Task to carry out: Beginning with the very first line, please reproduce the entries exactly through the line containing "return tuple(((v/255)/12.92 if".

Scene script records

——————

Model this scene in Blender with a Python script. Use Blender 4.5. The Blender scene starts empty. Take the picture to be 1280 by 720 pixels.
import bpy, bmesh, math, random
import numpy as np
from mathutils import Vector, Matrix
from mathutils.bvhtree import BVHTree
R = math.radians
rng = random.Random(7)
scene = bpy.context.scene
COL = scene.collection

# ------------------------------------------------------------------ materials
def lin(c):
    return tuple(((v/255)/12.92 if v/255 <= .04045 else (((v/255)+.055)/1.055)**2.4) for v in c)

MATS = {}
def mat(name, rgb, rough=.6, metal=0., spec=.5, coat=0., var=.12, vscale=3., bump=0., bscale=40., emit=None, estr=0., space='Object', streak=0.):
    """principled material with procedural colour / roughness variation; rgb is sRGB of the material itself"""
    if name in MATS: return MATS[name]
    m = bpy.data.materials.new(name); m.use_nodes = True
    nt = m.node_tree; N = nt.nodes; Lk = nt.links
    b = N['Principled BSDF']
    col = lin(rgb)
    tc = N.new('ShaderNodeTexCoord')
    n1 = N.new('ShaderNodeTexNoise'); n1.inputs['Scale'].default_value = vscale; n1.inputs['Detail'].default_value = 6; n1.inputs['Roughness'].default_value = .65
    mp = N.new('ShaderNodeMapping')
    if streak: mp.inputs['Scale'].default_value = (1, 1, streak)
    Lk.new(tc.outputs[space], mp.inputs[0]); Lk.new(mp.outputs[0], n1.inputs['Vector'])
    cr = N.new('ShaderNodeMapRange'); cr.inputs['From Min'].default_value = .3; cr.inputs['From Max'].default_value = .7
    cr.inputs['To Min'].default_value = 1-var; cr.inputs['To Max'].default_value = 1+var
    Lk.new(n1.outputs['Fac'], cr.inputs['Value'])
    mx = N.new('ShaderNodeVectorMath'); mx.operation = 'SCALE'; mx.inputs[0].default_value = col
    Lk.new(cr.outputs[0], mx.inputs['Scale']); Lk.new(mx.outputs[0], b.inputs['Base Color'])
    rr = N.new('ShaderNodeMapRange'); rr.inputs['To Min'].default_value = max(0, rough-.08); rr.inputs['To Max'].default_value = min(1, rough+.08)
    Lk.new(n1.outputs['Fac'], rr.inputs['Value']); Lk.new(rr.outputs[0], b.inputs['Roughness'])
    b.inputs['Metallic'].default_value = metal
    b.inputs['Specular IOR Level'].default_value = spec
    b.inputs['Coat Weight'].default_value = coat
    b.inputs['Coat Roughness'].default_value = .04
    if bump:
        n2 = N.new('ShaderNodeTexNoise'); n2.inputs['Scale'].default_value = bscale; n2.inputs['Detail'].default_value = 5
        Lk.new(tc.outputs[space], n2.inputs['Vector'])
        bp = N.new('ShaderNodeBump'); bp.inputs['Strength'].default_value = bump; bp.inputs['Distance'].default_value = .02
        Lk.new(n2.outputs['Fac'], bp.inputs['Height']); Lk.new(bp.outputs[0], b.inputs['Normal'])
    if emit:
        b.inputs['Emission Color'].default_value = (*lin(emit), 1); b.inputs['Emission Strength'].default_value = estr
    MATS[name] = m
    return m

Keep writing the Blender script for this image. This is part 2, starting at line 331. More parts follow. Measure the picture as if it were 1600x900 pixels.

——————

Expected answer:
Model this scene in Blender with a Python script. Use Blender 4.5. The Blender scene starts empty. Take the picture to be 1280 by 720 pixels.
import bpy, bmesh, math, random
import numpy as np
from mathutils import Vector, Matrix
from mathutils.bvhtree import BVHTree
R = math.radians
rng = random.Random(7)
scene = bpy.context.scene
COL = scene.collection

# ------------------------------------------------------------------ materials
def lin(c):
    return tuple(((v/255)/12.92 if v/255 <= .04045 else (((v/255)+.055)/1.055)**2.4) for v in c)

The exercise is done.